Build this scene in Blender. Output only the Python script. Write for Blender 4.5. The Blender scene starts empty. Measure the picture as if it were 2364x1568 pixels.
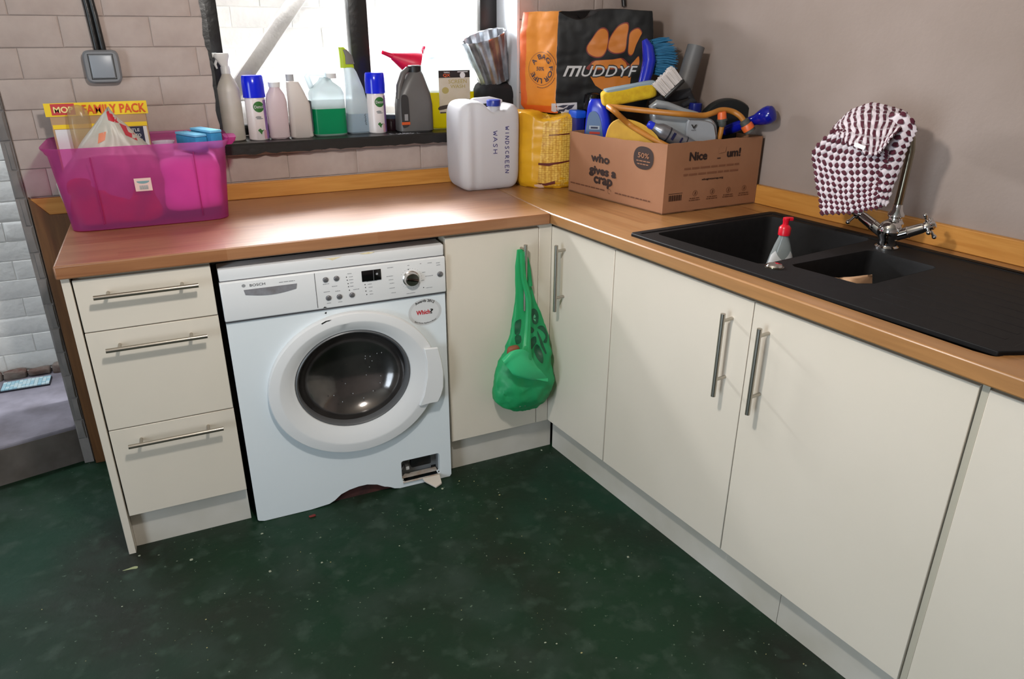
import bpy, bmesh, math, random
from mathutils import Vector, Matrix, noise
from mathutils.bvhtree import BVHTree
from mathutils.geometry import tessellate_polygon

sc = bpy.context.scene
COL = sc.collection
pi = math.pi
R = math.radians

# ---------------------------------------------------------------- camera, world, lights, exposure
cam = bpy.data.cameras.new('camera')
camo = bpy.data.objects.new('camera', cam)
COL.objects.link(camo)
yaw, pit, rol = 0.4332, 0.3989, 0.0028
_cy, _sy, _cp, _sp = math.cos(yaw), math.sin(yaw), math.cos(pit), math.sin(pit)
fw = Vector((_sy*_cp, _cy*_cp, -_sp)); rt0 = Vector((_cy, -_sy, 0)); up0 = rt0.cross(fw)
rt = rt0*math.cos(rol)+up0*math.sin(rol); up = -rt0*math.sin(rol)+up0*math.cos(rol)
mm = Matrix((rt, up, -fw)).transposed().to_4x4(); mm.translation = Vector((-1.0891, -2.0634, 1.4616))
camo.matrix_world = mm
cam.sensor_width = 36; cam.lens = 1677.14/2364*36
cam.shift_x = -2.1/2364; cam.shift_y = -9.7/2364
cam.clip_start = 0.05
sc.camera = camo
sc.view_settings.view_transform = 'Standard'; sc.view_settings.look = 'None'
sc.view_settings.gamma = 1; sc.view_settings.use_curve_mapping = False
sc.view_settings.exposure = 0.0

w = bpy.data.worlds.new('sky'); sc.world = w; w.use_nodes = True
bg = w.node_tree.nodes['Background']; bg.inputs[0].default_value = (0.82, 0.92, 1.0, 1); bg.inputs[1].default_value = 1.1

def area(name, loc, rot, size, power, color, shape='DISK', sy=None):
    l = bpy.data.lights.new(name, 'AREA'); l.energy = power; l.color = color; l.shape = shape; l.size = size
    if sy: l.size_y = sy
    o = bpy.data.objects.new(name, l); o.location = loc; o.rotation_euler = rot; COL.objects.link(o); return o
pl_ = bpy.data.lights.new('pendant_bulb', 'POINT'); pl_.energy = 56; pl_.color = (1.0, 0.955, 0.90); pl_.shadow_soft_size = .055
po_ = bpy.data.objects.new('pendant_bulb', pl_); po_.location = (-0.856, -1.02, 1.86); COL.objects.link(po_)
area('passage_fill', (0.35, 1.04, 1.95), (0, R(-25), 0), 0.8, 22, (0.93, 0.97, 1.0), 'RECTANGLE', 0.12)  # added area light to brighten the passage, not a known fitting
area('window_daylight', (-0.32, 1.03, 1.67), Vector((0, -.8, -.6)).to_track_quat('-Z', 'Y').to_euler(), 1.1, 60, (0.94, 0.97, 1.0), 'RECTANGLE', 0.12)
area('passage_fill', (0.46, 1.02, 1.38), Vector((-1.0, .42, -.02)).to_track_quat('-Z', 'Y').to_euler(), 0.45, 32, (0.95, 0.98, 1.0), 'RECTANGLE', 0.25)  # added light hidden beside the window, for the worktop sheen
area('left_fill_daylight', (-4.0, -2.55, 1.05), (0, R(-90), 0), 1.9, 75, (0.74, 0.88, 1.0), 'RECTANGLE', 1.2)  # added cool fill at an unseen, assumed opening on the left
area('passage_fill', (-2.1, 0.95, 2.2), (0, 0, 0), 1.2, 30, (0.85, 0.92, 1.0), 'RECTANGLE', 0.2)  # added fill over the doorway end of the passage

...

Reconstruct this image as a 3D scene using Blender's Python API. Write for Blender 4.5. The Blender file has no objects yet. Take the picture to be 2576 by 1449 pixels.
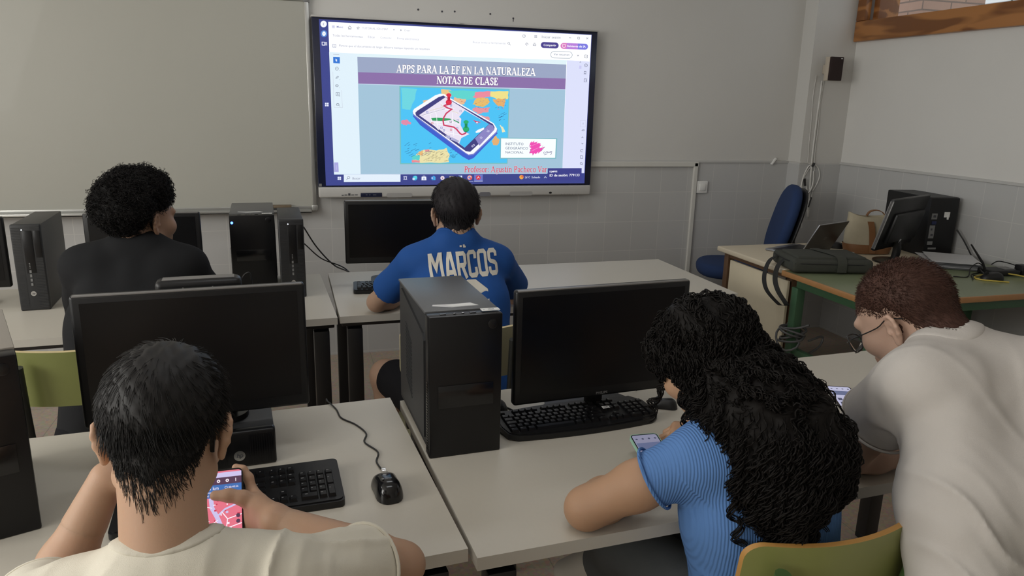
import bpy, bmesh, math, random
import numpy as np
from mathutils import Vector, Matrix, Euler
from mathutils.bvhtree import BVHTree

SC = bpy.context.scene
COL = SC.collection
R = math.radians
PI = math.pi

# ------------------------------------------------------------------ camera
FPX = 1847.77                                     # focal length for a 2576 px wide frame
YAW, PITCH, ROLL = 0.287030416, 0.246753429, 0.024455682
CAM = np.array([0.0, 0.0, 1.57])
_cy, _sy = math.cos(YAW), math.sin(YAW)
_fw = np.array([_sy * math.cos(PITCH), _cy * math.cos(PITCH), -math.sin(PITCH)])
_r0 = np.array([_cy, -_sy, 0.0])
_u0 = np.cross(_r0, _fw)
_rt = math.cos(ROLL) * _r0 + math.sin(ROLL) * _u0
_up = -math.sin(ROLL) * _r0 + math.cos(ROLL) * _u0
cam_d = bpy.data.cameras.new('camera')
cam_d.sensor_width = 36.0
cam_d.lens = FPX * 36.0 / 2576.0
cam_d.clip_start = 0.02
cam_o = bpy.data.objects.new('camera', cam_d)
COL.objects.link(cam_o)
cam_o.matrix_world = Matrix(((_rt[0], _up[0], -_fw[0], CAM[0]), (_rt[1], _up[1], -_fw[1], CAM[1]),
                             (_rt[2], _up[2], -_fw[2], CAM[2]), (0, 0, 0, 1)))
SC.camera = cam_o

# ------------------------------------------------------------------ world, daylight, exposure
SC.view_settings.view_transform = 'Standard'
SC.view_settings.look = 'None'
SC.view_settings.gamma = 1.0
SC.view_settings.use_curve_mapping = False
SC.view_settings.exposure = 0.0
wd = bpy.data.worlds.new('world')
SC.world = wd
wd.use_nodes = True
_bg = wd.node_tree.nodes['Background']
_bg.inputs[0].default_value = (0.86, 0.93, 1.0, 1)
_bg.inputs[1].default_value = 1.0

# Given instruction
Nothing but the lines from the one with "Build this scene" down to the one with "from mathutils.geometry import" should be printed, both of them included. Leave out the pictures.

# Exercise output
Build this scene in Blender. Output only the Python script. Write for Blender 4.5. The Blender scene starts empty. Measure the picture as if it were 2364x1568 pixels.
import bpy, bmesh, math, random
from mathutils import Vector, Matrix, noise
from mathutils.bvhtree import BVHTree
from mathutils.geometry import tessellate_polygon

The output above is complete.